Un difficile congrès

Cependant, des conditions d'organisation difficiles ajoutées à la crise mondiale ont rendu complexe la réunion des mille deux cent congressistes venus de quarante-trois pays différents. Quel est le bilan de ce « difficile congrès »265 ? A la clôture de celui-ci, les avis demeurent partagés comme en témoignent les impressions données par MM. Brun-Laloire266 et Geheeb267. Le premier regrette le manque de confrontations et d'affrontements du congrès qui s'est déroulé ‘« sans donner lieu à de réels échanges d'idées »’ 268. Le second au contraire constate une réelle ‘« communauté d'idées et de buts, en dépit de divergences »’ 269. Des opinions contradictoires qui incitent à penser qu'à partir du congrès de Nice, les tensions internes de la Ligue se font plus apparentes.

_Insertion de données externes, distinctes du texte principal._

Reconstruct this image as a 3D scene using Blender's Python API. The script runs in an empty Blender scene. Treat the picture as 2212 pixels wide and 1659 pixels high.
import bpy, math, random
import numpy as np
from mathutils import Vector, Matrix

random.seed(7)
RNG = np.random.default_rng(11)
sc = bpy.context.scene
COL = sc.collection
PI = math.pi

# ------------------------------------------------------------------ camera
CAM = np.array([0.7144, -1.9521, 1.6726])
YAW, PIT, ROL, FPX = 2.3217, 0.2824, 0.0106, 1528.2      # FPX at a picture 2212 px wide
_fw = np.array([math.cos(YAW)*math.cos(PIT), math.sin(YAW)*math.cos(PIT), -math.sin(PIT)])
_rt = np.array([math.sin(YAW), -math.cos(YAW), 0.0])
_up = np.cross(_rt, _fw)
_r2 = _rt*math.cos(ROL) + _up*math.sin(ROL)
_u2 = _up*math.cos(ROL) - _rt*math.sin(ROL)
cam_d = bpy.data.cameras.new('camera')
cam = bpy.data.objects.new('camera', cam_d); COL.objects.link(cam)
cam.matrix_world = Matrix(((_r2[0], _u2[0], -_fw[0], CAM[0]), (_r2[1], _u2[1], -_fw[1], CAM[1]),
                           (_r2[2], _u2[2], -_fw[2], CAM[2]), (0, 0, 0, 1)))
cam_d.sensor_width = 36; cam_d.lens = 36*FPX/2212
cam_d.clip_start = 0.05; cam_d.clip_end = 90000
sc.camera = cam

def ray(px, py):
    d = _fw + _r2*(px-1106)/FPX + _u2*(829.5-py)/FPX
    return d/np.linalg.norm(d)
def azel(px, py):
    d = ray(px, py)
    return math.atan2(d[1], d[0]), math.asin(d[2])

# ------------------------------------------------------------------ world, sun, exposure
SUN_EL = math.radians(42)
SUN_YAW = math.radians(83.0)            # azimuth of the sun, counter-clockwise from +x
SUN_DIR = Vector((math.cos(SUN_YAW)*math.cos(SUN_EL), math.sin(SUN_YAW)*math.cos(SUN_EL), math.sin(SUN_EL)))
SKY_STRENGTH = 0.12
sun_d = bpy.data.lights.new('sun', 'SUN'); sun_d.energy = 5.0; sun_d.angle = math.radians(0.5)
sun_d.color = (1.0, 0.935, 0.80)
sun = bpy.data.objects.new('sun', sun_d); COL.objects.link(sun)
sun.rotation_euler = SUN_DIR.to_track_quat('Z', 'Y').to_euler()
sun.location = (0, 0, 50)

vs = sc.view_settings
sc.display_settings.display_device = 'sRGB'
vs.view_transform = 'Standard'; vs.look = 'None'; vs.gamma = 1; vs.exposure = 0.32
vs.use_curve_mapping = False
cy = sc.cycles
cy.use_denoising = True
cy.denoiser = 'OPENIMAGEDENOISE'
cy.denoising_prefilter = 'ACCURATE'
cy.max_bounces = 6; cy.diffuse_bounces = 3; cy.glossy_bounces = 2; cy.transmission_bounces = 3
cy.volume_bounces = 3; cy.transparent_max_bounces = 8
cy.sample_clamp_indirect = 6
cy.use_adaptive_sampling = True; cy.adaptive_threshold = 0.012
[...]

Ce que sous-entend le thème de ce congrès, son président Langevin le précise dans son discours d'ouverture : ‘« Nous avons voulu cette fois-ci, discuter plus largement de l'influence et de la nécessité d'adaptation réciproques des progrès accomplis en matière d'éducation d'une part et des transformations incessantes de l'organisme social d'autre part, transformations qu'il dépend de nous et des enfants que nous élevons, d'orienter dans un sens tel que la grande aventure humaine où des liens de plus en plus étroits nous rendent tous solidaires, devienne ou merveilleuse ou tragique »’ 270. L'Ecole est en progrès dans une société en transformation, et il y a lieu selon Langevin, de coordonner ces deux évolutions, en sachant bien que tout dépend de l'Ecole qui détient la responsabilité de l'orientation de la société, dans un sens positif comme dans un sens négatif...

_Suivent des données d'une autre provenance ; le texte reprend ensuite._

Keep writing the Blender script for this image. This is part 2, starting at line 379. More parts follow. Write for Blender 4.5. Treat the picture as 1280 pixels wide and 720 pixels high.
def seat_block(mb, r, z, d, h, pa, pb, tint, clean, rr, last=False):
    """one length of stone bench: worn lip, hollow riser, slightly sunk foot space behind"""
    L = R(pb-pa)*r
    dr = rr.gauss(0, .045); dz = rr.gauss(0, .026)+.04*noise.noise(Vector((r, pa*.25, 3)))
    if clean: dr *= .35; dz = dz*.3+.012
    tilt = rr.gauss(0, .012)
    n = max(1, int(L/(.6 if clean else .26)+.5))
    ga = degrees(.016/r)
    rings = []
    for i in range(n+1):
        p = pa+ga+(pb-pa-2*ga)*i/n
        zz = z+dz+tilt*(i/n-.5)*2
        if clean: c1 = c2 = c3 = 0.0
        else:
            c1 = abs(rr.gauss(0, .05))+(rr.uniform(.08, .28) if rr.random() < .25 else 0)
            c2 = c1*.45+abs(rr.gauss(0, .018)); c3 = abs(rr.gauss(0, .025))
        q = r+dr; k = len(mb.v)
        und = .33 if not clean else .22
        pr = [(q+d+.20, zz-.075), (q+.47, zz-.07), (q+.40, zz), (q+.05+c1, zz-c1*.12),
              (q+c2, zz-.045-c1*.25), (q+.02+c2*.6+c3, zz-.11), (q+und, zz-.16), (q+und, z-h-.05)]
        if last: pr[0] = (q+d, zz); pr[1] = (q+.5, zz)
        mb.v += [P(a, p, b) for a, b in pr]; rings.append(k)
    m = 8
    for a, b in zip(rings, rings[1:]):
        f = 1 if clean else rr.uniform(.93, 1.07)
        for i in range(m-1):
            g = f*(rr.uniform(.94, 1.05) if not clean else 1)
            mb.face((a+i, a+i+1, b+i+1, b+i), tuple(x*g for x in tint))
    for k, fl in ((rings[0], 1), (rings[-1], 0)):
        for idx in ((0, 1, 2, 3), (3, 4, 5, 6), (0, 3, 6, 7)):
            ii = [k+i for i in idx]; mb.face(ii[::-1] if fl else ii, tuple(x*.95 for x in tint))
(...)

Ce thème sera traité selon deux axes principaux : comment l'éducation peut-elle répondre aux exigences qu'impose la rapidité des transformations sociales actuelles, et, en quoi l'éducation peut-elle contribuer au progrès social. Orientation nouvelle pour la Ligue que Ferrière avait pressentie à Elseneur lorsqu'il exposait la double fonction de l'éducation, celle de donner à l'enfant l'occasion de ‘« grandir selon sa nature »’ 271, et en même temps celle de s'adapter au monde dans lequel il doit vivre. Il concluait : ‘« Contradictions, luttes, efforts. Voilà l'éducation »’ 272. De la même manière à Nice, il souligne l'importance de concevoir l'éducation selon un double but : d'ordre individuel, pour conserver et accroître la puissance de l'esprit, d'ordre social, pour préparer l'homme futur, le membre de l'humanité273. Il dit encore dans un discours en l'honneur du docteur Decroly qui vient de disparaître que l'humanité de demain incarnera la synthèse de l' « individualisme » et du « solidarisme »274.

Notes
265.

« Compte-rendu sommaire de la rédaction », P.E.N., n°80, août-septembre 1932, p. 199.

266.

A partir de 1933 et jusqu'en 1938, L. Brun-Laloire sera le rédacteur d'une chronique intitulée « Revue de la presse pédagogique française » dans Pour l'ère nouvelle.

267.

Directeur de l'Ecole de l'Odenwald en Allemagne.

268.

« Impressions d'un néophyte », P.E.N., n°82, novembre 1932, p. 263.

269.

« Impressions du congrès », P.E.N., n°83, décembre 1932, p. 304.

270.

« Séance d'ouverture », P.E.N., n°80, août-septembre 1932, p. 200.

271.

« Chronique du congrès », P.E.N., n°51, octobre 1929, p. 225.

272.

Ibid.

273.

« L'enseignement de l'histoire », P.E.N., n°80, août-septembre 1932, p. 208.

274.

« Ovide Decroly (1871-1932) », P.E.N., n°81, octobre 1932, p. 234.